We conduct business globally and report our results of operations in a number of foreign jurisdictions in addition to the United States. Our reported tax rate is generally lower than the U.S. federal statutory rate as the income tax rates in the foreign jurisdictions in which we operate are generally lower than the U.S. statutory tax rate. Additionally, our reported tax rate is lower than the statutory tax rate as a result of the release of valuation allowance against tax attributes in certain jurisdictions which can be utilized to offset current year earnings.

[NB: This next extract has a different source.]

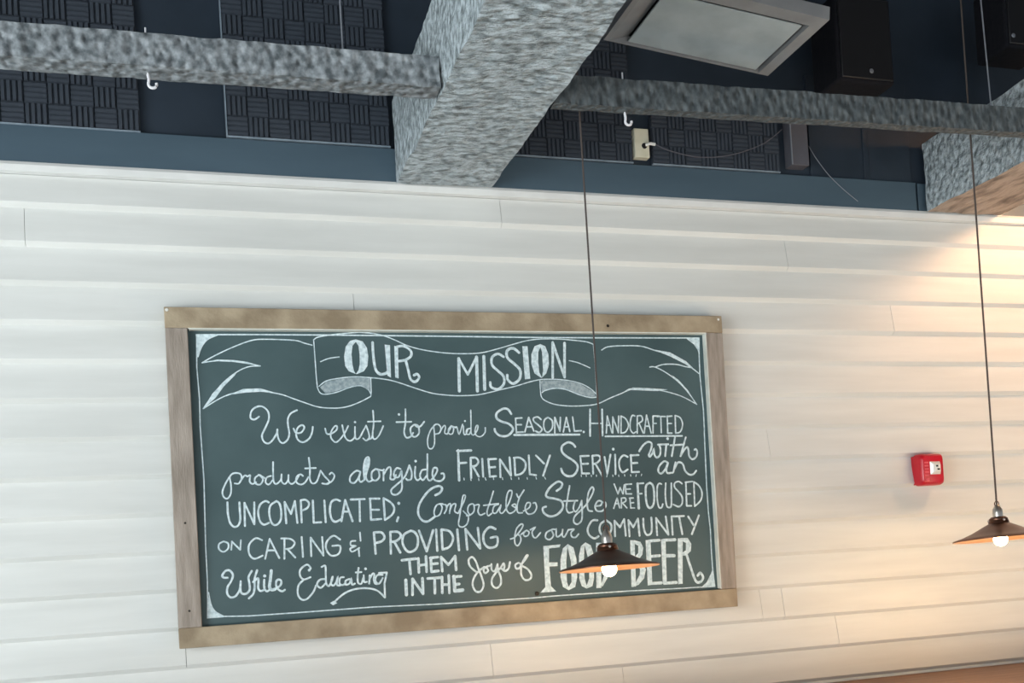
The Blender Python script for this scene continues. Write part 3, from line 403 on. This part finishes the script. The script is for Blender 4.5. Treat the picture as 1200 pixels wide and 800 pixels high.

During the three months ended September 30, 2017 and October 1, 2016, we reported an income tax provision of $2.8 million and $3.0 million, respectively, representing effective tax rates of 12.1% and 13.2%, respectively. For the six months ended September 30, 2017 and October 1, 2016, we reported an income tax provision of $5.9 million and $3.3 million, respectively, representing effective tax rates of 12.7% and 25.8%, respectively. The change in our reported tax rate for both the three and six months ended September 30, 2017 was primarily the result of changes in the jurisdictional mix of earnings. Our effective tax rate for six months ended October 1, 2016 was also impacted by a non-recurring discrete tax expense of $1.4 million related to a workforce reduction during the first quarter of fiscal 2017 in a foreign subsidiary where we were required to maintain certain levels of headcount for a multi-year period, which resulted in the establishment of a tax reserve.

The income tax provision for the six months ended September 30, 2017 was primarily attributable to applying our estimated annual effective tax rate to our year-to-date consolidated income before provision for income taxes.

We are in a three year cumulative loss position in the U.S. and, accordingly, maintain a valuation allowance against our U.S. deferred tax assets. Additionally, we also maintain a valuation allowance against certain other deferred tax assets primarily in Switzerland, Puerto Rico, Luxembourg and France which we have concluded are not more-likely-than-not realizable.